The thing is, even breaking marketing down to smaller goals is hard for me to visualise. What is the smallest denominator I should be looking for? Should I work it on a ‘campaign’ basis?, i.e. run a Twitter ad campaign with a designated budget and set some outcomes in terms of new followers, site visits and sign ups? I am not sure what is a realistic set of numbers here, nor how to optimise the campaigns for best effect.

I am thinking I might have to engage a third party marketing firm at some stage, just to have someone who can work on the marketing angle semi full time while I concentrate on code.

I think you should make sure you are clear on how a sale happens: the steps that will normally happen:

1… They come to your site.
2. They click the download link
3. They install
4. They run it the first time
5. They have some success with it.
6. They use it again.
7. They get enough benefit that they decide to buy.

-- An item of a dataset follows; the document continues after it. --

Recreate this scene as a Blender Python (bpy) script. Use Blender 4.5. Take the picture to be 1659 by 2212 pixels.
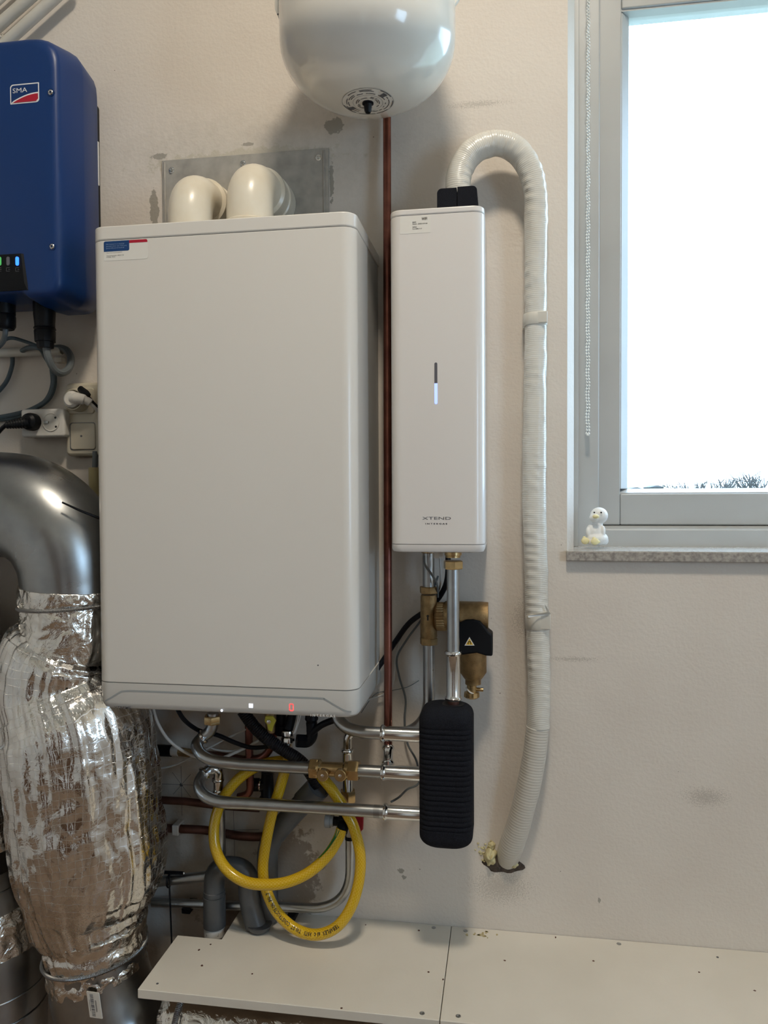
import bpy, bmesh, math, random
from mathutils import Vector, Matrix, noise
random.seed(7)
for o in list(bpy.data.objects): bpy.data.objects.remove(o)
SC = bpy.context.scene
COL = SC.collection
V = Vector

# ------------------------------------------------------------------ camera
IW, IH, F = 1659.0, 2212.0, 1655.28
CAM = V((0.6890, -1.4588, 0.3709))
yaw, pitch, roll = 0.1574, -0.0257, -0.0049
_f = V((-math.sin(yaw)*math.cos(pitch), math.cos(yaw)*math.cos(pitch), math.sin(pitch)))
_r = V((math.cos(yaw), math.sin(yaw), 0.0))
_u = _r.cross(_f)
RT = math.cos(roll)*_r + math.sin(roll)*_u
UP = -math.sin(roll)*_r + math.cos(roll)*_u
FW = _f
cd = bpy.data.cameras.new('camera')
cd.sensor_fit = 'HORIZONTAL'; cd.sensor_width = 36.0; cd.lens = 36.0*F/IW
cd.clip_start = 0.02; cd.clip_end = 500
cam = bpy.data.objects.new('camera', cd)
cam.matrix_world = Matrix(((RT.x, UP.x, -FW.x, CAM.x), (RT.y, UP.y, -FW.y, CAM.y), (RT.z, UP.z, -FW.z, CAM.z), (0, 0, 0, 1)))
COL.objects.link(cam); SC.camera = cam

# ------------------------------------------------------------------ world, big lights, exposure
SKY = 11.0
w = bpy.data.worlds.new('overcast_sky'); SC.world = w; w.use_nodes = True
bgn = w.node_tree.nodes['Background']
bgn.inputs[0].default_value = (0.53, 0.745, 1.0, 1); bgn.inputs[1].default_value = SKY
SC.view_settings.view_transform = 'Standard'; SC.view_settings.look = 'None'
SC.view_settings.gamma = 1.0; SC.view_settings.use_curve_mapping = False
SC.view_settings.exposure = 0.1
SC.cycles.use_denoising = True
SC.cycles.max_bounces = 7; SC.cycles.diffuse_bounces = 4; SC.cycles.glossy_bounces = 4; SC.cycles.use_adaptive_sampling = True; SC.cycles.adaptive_threshold = 0.06; SC.cycles.adaptive_min_samples = 16
SC.cycles.transparent_max_bounces = 8
SC.cycles.caustics_reflective = False; SC.cycles.caustics_refractive = False
SC.cycles.sample_clamp_indirect = 4.0
LAMP_W = 28.5
FLOOR, CEIL = -1.15, 2.45
RX0, RX1, RY = -1.55, 2.35, -3.3
def portal(name, loc, rot, sx, sy):
    l = bpy.data.lights.new(name, 'AREA'); l.shape = 'RECTANGLE'; l.size = sx; l.size_y = sy
    l.cycles.is_portal = True
    o = bpy.data.objects.new(name, l); o.location = loc; o.rotation_euler = rot; COL.objects.link(o)
portal('window_portal', (1.45, 0.30, 0.85), (math.radians(-90), 0, 0), 1.3, 1.25)
portal('side_window_portal', (RX1+0.2, -1.8, 0.55), (0, math.radians(90), 0), 0.95, 0.9)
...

Now you have a “function” that you can test and optimize.
I would test all of these on a small scale before you spend much on advertising. If you have a .1% conversion from “visits site” to “Purchases” and your visitors cost you just $1 each (cheap for Adwords) that’s a cost of $1,000 per paying customer.

I like to look at the above in the way that you would Usability. If it solves a pain for them and they are able to use it they should progress through the Funnel above to the puchase point. If they drop off somewhere they you have to Debug it and figure out what the problem is.